Three years ago around this time, I talked to Vandersloot about her post-playing ambitions and whether she wanted to try coaching in the NBA, as some of her peers had started to do.
“No, I don’t think so,” she said then. “That’s not something I’m interested in. I would more be interested in maybe a front office, GM-type position. But eventually, I would always end up back in the WNBA.”
I wondered whether coming back to the Sky was part of that goal of making the WNBA better from within.
“The Chicago Sky is so important to me, and I just always want them to be in a really good place, making sure that they’re on the right path to championships,” she said. “And I think that we kind of took this team, this franchise, that was always lower in the pack and we just built it over time. … Allie and I really committed to making this a place that players want to play. And so for me, that was a big reason I wanted to come back. I want this always to be a destination for players just because it’s so important to me.”

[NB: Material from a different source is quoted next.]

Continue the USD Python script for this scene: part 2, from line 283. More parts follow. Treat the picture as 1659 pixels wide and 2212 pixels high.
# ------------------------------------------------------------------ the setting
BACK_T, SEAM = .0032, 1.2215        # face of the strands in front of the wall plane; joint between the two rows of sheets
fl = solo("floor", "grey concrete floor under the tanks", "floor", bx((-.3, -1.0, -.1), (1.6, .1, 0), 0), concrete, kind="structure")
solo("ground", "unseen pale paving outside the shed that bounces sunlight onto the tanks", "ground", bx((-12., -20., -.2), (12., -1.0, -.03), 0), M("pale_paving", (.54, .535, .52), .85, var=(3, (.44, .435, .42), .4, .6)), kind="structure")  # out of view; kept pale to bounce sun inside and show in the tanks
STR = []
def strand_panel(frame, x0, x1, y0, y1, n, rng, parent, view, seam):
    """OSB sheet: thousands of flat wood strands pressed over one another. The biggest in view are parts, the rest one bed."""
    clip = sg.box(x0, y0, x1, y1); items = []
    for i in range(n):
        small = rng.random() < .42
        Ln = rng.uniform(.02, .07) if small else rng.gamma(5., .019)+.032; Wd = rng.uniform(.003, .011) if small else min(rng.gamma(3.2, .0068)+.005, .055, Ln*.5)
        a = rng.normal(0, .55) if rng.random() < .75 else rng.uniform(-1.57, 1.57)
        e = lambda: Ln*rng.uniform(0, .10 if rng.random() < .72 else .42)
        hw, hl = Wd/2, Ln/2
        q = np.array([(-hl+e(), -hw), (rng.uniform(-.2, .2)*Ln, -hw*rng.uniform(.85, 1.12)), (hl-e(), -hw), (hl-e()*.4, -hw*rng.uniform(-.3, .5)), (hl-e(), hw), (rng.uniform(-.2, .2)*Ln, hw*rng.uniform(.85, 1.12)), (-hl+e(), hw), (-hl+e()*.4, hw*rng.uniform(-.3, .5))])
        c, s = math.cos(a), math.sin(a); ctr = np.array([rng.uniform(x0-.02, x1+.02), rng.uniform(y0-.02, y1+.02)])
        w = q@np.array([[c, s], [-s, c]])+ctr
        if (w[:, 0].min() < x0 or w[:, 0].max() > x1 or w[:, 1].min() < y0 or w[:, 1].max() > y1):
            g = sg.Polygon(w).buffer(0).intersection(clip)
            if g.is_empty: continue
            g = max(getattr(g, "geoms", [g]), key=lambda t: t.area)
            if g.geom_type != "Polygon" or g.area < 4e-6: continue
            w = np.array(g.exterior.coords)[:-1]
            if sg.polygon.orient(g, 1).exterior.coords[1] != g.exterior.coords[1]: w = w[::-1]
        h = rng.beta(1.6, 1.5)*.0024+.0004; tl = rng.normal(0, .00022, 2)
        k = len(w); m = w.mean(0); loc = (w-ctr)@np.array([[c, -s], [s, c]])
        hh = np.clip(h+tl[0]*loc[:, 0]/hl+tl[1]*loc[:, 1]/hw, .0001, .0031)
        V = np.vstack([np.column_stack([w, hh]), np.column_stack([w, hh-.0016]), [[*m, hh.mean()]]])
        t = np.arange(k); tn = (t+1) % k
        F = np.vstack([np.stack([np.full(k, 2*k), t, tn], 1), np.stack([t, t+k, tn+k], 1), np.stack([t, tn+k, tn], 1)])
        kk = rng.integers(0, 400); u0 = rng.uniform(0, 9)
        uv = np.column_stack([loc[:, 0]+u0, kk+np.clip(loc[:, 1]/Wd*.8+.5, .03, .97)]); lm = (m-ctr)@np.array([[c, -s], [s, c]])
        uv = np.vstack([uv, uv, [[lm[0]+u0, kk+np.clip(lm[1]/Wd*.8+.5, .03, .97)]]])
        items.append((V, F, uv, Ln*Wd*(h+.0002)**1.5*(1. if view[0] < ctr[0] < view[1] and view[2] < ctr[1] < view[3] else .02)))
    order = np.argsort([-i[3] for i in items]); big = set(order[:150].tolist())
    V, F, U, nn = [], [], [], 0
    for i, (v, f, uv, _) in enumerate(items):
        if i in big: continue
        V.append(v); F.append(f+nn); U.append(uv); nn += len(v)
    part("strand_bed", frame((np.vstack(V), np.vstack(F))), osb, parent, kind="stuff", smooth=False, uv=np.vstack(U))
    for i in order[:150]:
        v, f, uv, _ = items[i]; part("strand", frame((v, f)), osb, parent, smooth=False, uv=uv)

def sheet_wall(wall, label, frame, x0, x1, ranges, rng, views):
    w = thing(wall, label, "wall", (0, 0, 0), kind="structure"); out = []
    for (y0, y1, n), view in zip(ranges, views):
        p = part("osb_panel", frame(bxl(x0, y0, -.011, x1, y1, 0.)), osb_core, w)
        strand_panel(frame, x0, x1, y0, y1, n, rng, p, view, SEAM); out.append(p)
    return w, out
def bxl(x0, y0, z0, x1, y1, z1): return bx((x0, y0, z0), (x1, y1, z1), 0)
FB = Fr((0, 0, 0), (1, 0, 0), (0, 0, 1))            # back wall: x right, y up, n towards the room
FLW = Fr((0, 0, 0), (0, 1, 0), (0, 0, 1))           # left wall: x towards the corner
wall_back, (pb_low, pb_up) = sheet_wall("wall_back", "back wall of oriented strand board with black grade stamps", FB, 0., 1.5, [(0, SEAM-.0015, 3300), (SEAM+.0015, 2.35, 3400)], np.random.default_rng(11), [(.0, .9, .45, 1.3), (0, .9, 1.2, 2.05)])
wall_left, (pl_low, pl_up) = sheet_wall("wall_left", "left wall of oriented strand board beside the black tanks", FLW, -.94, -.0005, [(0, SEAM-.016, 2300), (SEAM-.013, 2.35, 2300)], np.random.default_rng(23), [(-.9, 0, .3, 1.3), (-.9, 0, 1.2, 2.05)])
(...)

The Sky is building a new practice facility, but it still practices in a suburban recreation center for now. Things are changing, though. The team is getting more sponsors and selling more tickets. Reese brought her college spotlight with her, and so will rookie guard Hailey Van Lith.
Family and opportunity brought Vandersloot back to Chicago, but she’s not done playing just yet. Winning is on her mind.
“I think we should be a playoff team,” she said. “We should be competitive in this league. We have a lot of great vets surrounded by youth. We’ve got a lot of good weapons. We’ve got to put it together, but we should have high expectations for ourselves because no one is going to expect anything from us.”